The reference for the following discussion is Lee's Introduction to Riemannian Manifolds. As can be seen in chapter 8 of this book, the mean curvature $H$ of a hypersurface $(M^{(n)},g)$ at $p\in M$ is defined as $H=\frac{1}{n}\mathsf{tr}(s)$, where $s$ is the shape operator (Weingarten map) of $M$ at $p$ in the direction of a smooth unit normal vector field $N$. Since $s$ is a self-adjoint operator on the tangent space $T_p M$, linear algebra assures us that there exists an orthonormal basis $\{E_1,\ldots,E_n\}$ for $T_p M$ consisting of eigenvectors of $s$. This makes it relatively easy to diagonalize $s$. If the eigenvalues corresponding to $E_1,\ldots,E_n$ are $\lambda_1,\ldots,\lambda_n$ respectively, then the representation of $s$ in $\{E_1,\ldots,E_n\}$ is simply $\mathsf{diag}(\lambda_1,\ldots,\lambda_n)$, thereby leading to $$H=\frac{1}{n}(\lambda_1+\ldots+\lambda_n).$$ Now I'd like to know how to start from this expression to get $$H=\frac{1}{n}(\mathsf{tr}_g h)(p)$$ if $\mathsf{tr}_g h$ is the trace of the scalar second fundamental form $h$ with respect to $g$. The relation between $h$ and $s$ is given by $$\left<s(X),Y\right>_g=h(X,Y)\tag{$*$}$$ for $X,Y\in\mathfrak{X}(M)$. In the above equation, it is essential to know that $s$ is a map from $\mathfrak{X}(M)$ to $\mathfrak{X}(M)$.

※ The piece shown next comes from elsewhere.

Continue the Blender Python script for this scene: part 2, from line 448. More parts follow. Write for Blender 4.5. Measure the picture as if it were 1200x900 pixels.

I'm not sure if I gave enough information to begin our discussion. Feel free to ask more if you don't have Lee's IRM. Thank you.
Update(2022/2/2):
Here is an attempt resulting from my understanding of $\mathsf{tr}_g h$. Following Lee's convention, we denote the dual basis of $\{E_1,\ldots,E_n\}$ by $\{\epsilon^1,\ldots,\epsilon^n\}$. Then we write $h_p=h_{ij}\epsilon^i\otimes\epsilon^j$ in order to compute $$(\mathsf{tr}_g h)(p)=g^{ik}(p)h_{ik}.$$ You can see p. 28 of IRM for more information about this formula. Now $$\begin{align} g^{ik}(p)h_{ik}&=g^{ik}(p)h_p(E_i,E_k)\\ &=g^{ik}(p)\left<s(E_i),E_k\right>_g\tag{bringing ($*$) in}\\ &=g^{ik}(p)\left<\lambda_i E_i,E_k\right>_g\\ &=\sum_{i=1}^n g^{ii}(p)\lambda_i. \end{align}$$ Look at the last equality. Those redundant $g^{ii}(p)$'s put me in a very awkward position! How can I get rid of them?
Update(2022/2/3):
A kind person reminded me that $g^{ij}(p)=\delta_{ij}$ due to the orthonormal basis. The job is done!
This is just some definitions plus linear algebra, since the involved quantities are either vector or tensor fields and their values can be evaluated pointwise. To an eigenvalue $\lambda$ of $S$ you have by definition a nonzero vector $v$ such that $Sv = \lambda v$, so that $$g(Sv, w) = \lambda g(v,w)$$ The trace of the second fundamental form wrt to $g$ is just (possibly up to a factor depending on the definition you are using, like $\frac{1}{n}$) $$\sum_i h(e_i, e_i) =\sum_i g(Se_i, e_i)$$ for any $g$ orthormormal basis $\{e_i:i=1,\dots,n\}$. Now plug in the basis of the eigenvectors wrt to $g$, which is orthonormal to see that this is just the sum of the eigenvalues. The existence of the latter is something you should know from linear algebra. The fact that the trace is welldefined and does not depend on the orthonormal basis is an exercise in linear algebra, too, which you should do on your own if this is not known to you.